Robert Poley, or Pooley (fl. 1568–1602) was an English double agent, government messenger and agent provocateur employed by members of the Privy Council during the reign of Queen Elizabeth I; he was described as "the very genius of the Elizabethan underworld". Poley is particularly noted for his central role in uncovering the so-called Babington plot to assassinate the Queen in 1586, and for being a witness of, and even a possible party to, the reported killing in self-defence by Ingram Frizer of the famous poet/dramatist Christopher Marlowe in May 1593.

There is no known record of Poley's birth and early education, the first information being his matriculation as a lowly sizar at Cambridge University's Clare College in the Michaelmas trimester of 1568. Although there was a fairly wide range, the typical age at matriculation was about 17 which would suggest that he was born in the early 1550s.

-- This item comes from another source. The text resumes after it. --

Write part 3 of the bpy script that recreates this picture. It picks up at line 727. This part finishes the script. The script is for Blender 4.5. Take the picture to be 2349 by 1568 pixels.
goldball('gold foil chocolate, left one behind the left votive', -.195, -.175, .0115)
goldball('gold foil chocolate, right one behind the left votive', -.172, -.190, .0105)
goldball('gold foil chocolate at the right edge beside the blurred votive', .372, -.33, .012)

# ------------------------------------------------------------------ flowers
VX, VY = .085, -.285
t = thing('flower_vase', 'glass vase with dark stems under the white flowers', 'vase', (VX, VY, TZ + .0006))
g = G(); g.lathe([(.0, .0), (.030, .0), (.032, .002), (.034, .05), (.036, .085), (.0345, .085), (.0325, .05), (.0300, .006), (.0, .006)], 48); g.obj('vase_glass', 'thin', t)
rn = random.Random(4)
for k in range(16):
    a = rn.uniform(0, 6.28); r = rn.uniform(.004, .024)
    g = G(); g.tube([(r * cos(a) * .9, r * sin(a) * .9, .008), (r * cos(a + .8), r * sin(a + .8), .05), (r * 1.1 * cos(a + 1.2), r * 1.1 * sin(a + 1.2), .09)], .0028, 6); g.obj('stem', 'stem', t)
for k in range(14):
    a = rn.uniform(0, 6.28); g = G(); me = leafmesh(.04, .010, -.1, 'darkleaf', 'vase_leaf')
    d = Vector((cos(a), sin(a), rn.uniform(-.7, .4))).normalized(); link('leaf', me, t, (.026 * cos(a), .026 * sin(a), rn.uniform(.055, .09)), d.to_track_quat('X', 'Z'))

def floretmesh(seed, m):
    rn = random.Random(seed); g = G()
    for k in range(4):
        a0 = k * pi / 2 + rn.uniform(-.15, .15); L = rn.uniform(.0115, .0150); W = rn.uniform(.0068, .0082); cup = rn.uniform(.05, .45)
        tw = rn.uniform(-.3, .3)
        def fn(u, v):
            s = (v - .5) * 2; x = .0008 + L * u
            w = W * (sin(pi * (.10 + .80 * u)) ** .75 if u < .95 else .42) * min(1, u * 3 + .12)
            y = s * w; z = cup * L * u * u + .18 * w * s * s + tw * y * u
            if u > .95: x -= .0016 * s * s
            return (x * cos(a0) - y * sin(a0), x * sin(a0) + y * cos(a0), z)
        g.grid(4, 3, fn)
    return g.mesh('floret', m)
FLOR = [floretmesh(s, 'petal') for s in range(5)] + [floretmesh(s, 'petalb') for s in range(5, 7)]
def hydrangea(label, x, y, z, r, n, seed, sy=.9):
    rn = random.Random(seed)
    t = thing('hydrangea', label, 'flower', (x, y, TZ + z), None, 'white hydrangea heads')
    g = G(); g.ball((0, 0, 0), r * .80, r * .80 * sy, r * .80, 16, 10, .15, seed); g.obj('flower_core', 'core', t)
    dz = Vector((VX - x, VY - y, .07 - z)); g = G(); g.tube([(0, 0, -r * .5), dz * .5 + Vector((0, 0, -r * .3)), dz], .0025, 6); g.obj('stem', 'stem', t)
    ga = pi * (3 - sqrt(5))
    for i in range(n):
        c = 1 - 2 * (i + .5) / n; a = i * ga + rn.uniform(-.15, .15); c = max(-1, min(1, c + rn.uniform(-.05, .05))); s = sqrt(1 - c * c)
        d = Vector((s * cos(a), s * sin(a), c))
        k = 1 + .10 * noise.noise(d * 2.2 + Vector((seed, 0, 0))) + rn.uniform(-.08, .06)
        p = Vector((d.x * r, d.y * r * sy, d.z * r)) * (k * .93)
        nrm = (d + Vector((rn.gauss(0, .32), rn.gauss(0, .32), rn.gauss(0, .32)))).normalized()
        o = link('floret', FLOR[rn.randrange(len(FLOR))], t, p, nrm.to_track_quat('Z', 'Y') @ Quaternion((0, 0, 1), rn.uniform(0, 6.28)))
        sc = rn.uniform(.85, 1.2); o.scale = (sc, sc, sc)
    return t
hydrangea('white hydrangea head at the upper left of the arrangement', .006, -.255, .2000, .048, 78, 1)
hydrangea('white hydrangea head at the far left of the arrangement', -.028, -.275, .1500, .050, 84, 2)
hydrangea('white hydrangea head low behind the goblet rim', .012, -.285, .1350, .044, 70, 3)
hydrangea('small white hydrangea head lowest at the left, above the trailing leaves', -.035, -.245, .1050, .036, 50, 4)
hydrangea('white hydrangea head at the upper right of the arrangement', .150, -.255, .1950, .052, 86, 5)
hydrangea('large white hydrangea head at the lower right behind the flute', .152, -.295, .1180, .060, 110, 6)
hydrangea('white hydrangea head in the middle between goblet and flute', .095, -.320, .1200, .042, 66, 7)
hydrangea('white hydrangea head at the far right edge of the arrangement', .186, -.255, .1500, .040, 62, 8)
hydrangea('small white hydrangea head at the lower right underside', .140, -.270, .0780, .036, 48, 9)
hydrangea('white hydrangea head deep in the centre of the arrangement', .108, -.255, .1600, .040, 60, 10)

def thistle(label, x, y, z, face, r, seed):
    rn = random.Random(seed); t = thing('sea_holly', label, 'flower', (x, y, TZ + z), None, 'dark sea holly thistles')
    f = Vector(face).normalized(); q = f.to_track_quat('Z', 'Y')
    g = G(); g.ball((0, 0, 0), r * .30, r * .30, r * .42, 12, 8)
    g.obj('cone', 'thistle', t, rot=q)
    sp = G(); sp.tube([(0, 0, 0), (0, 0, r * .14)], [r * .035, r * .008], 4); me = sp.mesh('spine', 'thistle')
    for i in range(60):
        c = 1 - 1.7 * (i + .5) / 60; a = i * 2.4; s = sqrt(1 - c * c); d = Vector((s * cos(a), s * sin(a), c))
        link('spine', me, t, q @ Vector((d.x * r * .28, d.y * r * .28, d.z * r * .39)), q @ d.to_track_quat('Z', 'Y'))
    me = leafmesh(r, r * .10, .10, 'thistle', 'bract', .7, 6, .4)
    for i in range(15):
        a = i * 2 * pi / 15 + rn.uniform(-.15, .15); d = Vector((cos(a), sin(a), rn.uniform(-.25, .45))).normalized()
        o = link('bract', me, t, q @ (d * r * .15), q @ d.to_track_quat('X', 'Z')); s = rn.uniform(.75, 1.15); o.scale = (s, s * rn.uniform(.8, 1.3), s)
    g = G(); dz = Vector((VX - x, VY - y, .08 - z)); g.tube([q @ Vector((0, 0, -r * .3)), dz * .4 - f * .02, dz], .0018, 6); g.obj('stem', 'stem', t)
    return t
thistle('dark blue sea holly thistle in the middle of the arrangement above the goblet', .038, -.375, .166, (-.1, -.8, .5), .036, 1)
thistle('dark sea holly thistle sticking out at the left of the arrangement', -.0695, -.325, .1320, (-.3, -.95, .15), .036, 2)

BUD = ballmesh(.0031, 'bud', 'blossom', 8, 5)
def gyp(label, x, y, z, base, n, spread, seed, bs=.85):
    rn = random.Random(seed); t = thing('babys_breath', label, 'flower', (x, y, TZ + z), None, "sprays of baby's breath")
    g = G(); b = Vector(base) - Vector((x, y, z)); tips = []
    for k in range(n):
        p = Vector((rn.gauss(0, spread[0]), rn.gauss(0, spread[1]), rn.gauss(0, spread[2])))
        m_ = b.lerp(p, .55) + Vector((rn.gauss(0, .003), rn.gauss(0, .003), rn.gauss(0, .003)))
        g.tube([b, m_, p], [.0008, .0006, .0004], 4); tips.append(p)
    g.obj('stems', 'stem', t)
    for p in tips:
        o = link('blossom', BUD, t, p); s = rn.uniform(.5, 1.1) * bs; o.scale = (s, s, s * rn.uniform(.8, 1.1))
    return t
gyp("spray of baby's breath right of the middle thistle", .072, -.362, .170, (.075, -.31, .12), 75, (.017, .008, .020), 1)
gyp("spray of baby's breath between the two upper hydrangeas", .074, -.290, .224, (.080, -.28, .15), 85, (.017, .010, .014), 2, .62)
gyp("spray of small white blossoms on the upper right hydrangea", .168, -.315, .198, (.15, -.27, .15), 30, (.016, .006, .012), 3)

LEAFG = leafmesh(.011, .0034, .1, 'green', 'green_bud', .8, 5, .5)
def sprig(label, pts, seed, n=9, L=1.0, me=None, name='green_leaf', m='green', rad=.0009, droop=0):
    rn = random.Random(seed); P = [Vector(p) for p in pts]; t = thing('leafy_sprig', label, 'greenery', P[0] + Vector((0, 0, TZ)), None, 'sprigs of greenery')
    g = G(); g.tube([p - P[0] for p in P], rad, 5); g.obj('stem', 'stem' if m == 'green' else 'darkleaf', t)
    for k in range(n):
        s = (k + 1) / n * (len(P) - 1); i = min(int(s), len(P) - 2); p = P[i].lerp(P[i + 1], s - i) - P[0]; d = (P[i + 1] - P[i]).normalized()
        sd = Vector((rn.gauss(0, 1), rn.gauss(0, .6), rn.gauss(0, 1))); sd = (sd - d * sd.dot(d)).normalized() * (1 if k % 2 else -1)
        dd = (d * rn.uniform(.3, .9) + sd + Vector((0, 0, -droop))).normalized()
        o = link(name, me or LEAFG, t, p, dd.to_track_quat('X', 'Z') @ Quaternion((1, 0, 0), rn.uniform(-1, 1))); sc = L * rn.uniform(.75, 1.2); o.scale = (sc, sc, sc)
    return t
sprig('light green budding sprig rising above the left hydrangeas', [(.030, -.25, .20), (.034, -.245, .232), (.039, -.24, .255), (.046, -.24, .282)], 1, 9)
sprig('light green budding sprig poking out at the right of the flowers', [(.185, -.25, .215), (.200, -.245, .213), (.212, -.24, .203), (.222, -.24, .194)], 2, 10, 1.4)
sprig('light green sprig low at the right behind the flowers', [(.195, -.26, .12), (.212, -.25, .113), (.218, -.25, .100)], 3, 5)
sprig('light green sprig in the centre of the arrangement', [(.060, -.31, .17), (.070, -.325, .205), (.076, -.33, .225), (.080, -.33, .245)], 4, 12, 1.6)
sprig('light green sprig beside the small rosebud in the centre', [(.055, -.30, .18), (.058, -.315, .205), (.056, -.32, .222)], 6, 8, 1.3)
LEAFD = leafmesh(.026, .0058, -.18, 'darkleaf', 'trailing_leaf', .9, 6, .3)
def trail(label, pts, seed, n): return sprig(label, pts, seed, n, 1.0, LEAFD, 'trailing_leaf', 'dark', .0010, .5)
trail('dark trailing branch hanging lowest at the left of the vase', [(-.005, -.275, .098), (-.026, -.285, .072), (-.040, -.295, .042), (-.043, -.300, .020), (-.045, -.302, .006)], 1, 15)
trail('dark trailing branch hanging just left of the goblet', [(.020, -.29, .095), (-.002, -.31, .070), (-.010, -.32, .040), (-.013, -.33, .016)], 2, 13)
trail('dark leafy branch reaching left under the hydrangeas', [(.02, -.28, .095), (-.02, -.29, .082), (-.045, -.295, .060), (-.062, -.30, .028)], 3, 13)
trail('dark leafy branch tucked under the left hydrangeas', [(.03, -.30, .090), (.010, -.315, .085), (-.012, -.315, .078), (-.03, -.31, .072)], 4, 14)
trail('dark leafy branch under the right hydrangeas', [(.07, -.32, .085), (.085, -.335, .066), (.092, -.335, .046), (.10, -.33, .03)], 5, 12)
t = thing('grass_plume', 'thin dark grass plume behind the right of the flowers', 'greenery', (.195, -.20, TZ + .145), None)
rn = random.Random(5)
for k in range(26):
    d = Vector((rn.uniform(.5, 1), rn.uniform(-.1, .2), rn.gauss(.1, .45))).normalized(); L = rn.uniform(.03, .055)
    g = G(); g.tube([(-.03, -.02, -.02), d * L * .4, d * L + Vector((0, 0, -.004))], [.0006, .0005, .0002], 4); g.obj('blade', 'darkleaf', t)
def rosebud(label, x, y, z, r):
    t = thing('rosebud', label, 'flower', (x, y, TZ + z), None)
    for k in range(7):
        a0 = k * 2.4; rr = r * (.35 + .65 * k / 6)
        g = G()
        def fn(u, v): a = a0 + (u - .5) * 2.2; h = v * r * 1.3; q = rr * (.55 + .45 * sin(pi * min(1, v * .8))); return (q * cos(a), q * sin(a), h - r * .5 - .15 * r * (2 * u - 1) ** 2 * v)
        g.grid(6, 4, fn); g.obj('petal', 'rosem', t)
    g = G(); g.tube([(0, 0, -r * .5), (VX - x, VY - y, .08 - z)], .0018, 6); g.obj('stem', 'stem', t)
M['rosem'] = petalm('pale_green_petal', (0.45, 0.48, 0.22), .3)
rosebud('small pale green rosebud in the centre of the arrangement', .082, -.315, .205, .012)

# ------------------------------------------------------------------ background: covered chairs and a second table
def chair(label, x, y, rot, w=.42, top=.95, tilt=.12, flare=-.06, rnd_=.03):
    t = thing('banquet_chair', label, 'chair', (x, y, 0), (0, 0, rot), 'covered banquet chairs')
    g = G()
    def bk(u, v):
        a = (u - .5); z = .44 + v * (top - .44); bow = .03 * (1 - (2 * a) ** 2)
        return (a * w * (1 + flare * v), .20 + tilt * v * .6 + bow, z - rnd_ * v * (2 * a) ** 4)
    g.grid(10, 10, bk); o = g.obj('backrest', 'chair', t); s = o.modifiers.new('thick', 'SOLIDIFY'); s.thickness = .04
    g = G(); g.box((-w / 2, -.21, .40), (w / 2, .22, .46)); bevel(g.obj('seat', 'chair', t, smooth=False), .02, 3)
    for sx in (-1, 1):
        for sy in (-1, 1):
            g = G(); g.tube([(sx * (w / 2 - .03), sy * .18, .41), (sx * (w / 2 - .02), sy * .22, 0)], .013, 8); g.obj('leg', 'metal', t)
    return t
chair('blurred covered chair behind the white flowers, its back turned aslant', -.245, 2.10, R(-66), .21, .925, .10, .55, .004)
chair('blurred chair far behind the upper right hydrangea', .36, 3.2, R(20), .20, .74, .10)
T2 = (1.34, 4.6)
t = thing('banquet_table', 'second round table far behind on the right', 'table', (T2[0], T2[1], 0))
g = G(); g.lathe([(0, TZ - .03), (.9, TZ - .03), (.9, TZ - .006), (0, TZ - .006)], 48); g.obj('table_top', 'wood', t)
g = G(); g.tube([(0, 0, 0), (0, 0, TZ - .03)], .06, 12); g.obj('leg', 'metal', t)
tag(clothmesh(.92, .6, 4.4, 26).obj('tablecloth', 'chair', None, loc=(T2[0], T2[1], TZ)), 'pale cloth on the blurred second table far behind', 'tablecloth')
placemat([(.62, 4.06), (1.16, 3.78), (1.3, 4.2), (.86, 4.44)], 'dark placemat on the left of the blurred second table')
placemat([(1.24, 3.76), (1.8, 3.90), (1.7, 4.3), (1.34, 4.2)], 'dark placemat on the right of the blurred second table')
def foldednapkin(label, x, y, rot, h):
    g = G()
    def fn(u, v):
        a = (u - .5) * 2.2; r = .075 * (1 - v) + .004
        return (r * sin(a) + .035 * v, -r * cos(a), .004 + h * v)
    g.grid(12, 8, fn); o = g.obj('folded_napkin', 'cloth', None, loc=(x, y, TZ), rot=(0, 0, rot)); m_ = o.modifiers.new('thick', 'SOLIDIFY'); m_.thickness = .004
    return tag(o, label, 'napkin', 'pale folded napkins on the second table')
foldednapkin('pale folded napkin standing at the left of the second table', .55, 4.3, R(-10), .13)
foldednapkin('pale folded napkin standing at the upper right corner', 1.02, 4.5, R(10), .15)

He didn't go on to take a degree which could indicate that he was in fact a Catholic, as was certainly the cover he adopted later.

After his spell at university, nothing is known of his whereabouts or occupation until the early 1580s, apparently with large sums of money at his disposal. In 1582 he married someone referred to as "Watson's daughter", by whom he had a daughter, Anne, who was baptised on 21 August 1583. At around this time, he started a campaign to work for Sir Francis Walsingham as a Catholic informer, the only result of which seems to have been his imprisonment in the Marshalsea on Walsingham's orders until May the next year. During this imprisonment he refused to see his wife, but regularly entertained a married woman called Joan Yeomans to "many fine banquets" there.

Following his release he continued his attempts to find employment in the government's service, both with Sir Francis Walsingham (via Walsingham's young relative Thomas Walsingham) and with the Earl of Leicester. The latter approach seems to have met with some success, since in June 1585 he was working with Christopher Blount (possibly a relative of Poley's?) under Leicester's aegis. He was sent as a 'special messenger' – in other words a Catholic sympathiser – to Paris to contact Thomas Morgan, one of the main conspirators working on behalf of Mary, Queen of Scots, and to deliver a letter from Blount. He returned around 10 July.